News and analysis to 19th October 2006
YouGoogTube
Here we go again - Dotcom the sequel a never been
profitable company sold for $1.7bn.
Worse still the market likes it. That aside YouTube, a consumer video
site for hip and happening people, which by the way I like as well, will
provide Google with a customer base to which it can draw pay per click
advertising. But there are likely to be
some copyright infringement issues. It is about time that the issue of intellectual
property over the web is addressed. The coalescence of these best of breed
players is likely to accelerate this issue reaching a conclusion.
Tescosoft
Move over Microsoft, UK retail giant Tesco plans to eat
your lunch by launching a suite of desktop and security tools. Fortunately Tesco
has not redeployed its check out staff into product development, but has teamed
up with Formjet a UK software distributor. An interesting play as it will be
attractive to those who do not want to spend the big bucks required to own MS
Office, and thats a lot of people. Once it gains momentum that should
accelerate investment in the products, which will then stimulate businesses
into taking an interest. One should never be complacent about ones worst-case
scenario, so consider the possibility of this being one step towards
Microsofts attempt to enter the retail supply chain with its MS Tesco
solution. If Microsoft imposes its standards on the retail supplier then this
could represent a help desk opportunity for somebody, or should I say an every
little help(s) desk (UK joke)?
The
HP CEO is not the CEO
HP has lost its way. The recent pre-texting corporate
spying scandal suggests that some of the founders values have been archived.
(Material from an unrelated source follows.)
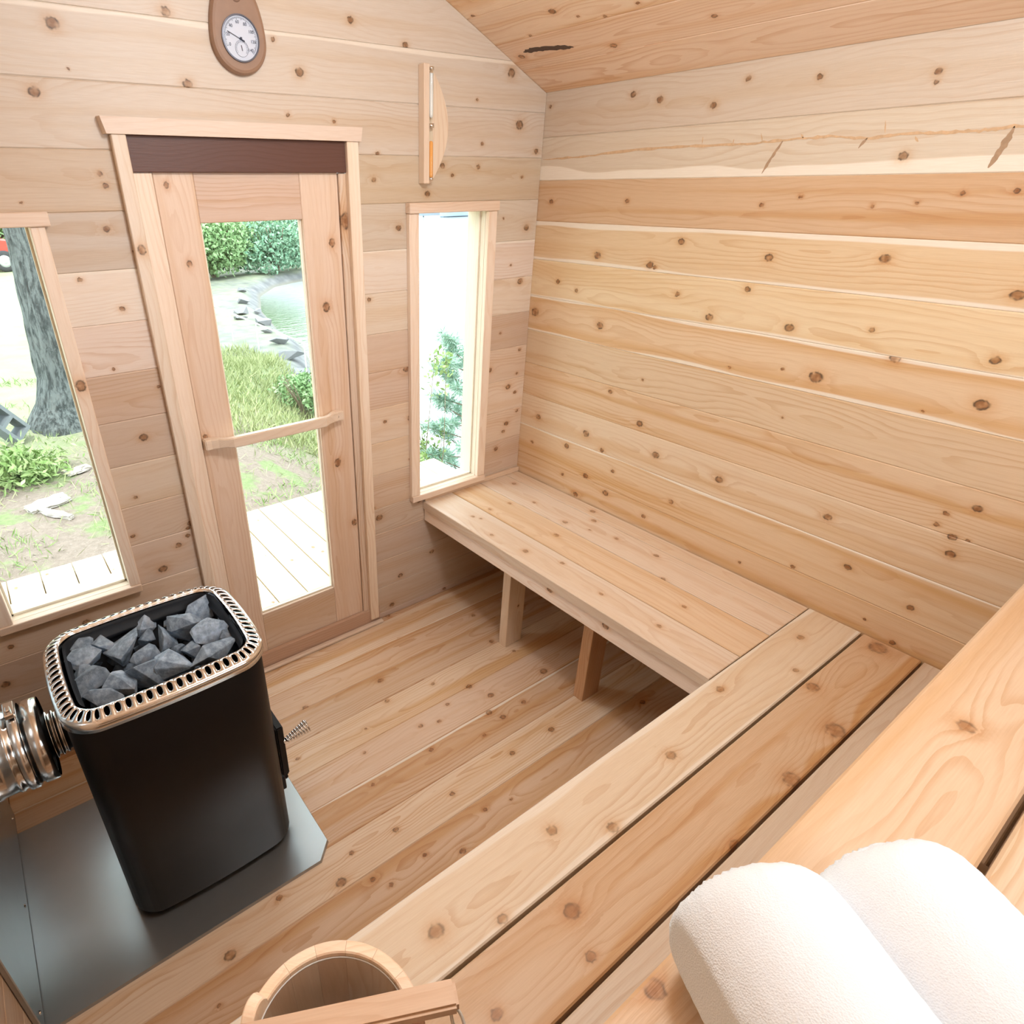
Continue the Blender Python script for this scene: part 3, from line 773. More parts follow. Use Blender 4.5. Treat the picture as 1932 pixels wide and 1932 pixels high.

The move to introduce a Chief Ethics Officer to address such issues happening
again is worrying. Perhaps naively I thought that ethics and values should flow
down from the Chief Executive Officer. This suggests that there are perhaps
archive retrieval issues at the IT giant. On a more positive note HP has
recently won circa $440m worth of business from the US military. It is not
known whether the US military are interested in HPs IT capability or its
expertise in covert ops.
FBI
plays tech stocks
No the FBI isnt looking to maximise the return on its
seized proceeds from crime by having a punt on the Nasdaq. It is actually
investigating over 50 tech companies in respect of their not quite legal stock
options accounting practices. Much like backing a horse after the race has
started, some tech companies are backdating stock options for their staff so
that they receive a more favourable strike-price. The CEOs of Brocade Communications and Comverse Technologies have
been criminally charged on this matter. The CEOs of McAfee and CNet have quit
over the findings uncovered in their businesses. Lets see how Steve Jobs fairs
given that Apple is also a member of this not so exclusive group of tech
players. Apples CFO has already fallen on his sword over this. The question is
whether the stakeholders are looking to turn the sword into a kebab, thus
requiring more executives to join the ex-CFO at the sharp end of the business.
ITs
embarrassing
Indian IT service provider Infosys is impressing the
market with its revenue guidance of over $3bn for the year. This suggests that
western confidence in offshoring is rising. Interestingly, of Infosys 45 new
clients acquired this quarter not one has been made public. Possibly off
shoring is not seen as brand enhancing in some circles? Those working in
Western IT departments might want to ask their HR department whom they actually
work for. And get suspicious if the annual IT department conference takes place
in Bangalore.
Microsoft
SCOs for IBM
Microsoft and IBM represent the two poles of the IT
magnetosphere. Though the analogy fails a little because it implies that they
should be attracted to each other, when in fact the opposite is true. In any
case these two giants are determining the course of the IT industry. So it is
not surprising that they clash from time to time. In keeping with the covert
theme running through the IT industry at the moment it transpires that
Microsoft has been sponsoring Unix vendor SCO Group to rattle IBMs cage. SCO
Groups business model appears to be based on suing members of the Linux
community rather than selling product. In order to not be seen as blatantly
trying to attack IBM and open source software, it has apparently been
influencing SCO Group investor BayStar. The thrust of it is that Microsoft
would backstop or guarantee BayStars investment in this basket case of a
business. This information has emerged through the proceedings of the SCO
Group versus IBM court case. This should bring, what appears to be a vexatious
case, to a conclusion. Microsoft shareholders might consider whether such
investments might be better directed towards wooing customers than blocking rivals.